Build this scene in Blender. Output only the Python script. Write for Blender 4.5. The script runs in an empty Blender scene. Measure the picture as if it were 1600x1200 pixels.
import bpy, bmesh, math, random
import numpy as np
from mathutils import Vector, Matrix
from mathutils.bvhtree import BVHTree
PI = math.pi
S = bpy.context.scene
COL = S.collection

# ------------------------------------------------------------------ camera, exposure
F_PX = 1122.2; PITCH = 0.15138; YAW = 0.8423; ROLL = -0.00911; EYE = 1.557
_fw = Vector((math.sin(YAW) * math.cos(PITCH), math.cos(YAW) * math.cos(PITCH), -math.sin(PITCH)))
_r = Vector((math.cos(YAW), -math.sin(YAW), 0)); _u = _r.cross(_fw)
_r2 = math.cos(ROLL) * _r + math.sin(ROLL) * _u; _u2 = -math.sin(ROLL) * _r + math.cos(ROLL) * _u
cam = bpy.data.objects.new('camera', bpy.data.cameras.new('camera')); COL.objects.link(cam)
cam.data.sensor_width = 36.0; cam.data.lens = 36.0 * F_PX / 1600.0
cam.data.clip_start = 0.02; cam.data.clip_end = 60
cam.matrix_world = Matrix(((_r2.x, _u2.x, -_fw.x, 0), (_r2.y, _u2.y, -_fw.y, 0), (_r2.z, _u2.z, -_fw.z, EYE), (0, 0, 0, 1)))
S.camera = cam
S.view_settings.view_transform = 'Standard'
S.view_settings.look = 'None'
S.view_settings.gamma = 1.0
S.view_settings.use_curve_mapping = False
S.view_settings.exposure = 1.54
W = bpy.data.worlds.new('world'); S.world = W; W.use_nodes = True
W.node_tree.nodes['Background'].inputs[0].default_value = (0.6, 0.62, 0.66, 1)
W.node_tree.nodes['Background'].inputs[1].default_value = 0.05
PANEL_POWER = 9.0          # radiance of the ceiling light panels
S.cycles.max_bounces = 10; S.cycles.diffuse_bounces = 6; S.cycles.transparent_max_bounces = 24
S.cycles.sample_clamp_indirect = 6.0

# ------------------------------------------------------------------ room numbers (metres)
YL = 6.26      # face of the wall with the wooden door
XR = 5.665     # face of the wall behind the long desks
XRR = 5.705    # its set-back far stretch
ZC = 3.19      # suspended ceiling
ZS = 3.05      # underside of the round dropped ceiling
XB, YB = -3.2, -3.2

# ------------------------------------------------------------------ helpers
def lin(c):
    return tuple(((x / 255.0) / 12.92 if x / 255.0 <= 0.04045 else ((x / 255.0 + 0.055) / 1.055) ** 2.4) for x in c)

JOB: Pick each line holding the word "scene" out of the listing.

REPLY:
Build this scene in Blender. Output only the Python script. Write for Blender 4.5. The script runs in an empty Blender scene. Measure the picture as if it were 1600x1200 pixels.
S = bpy.context.scene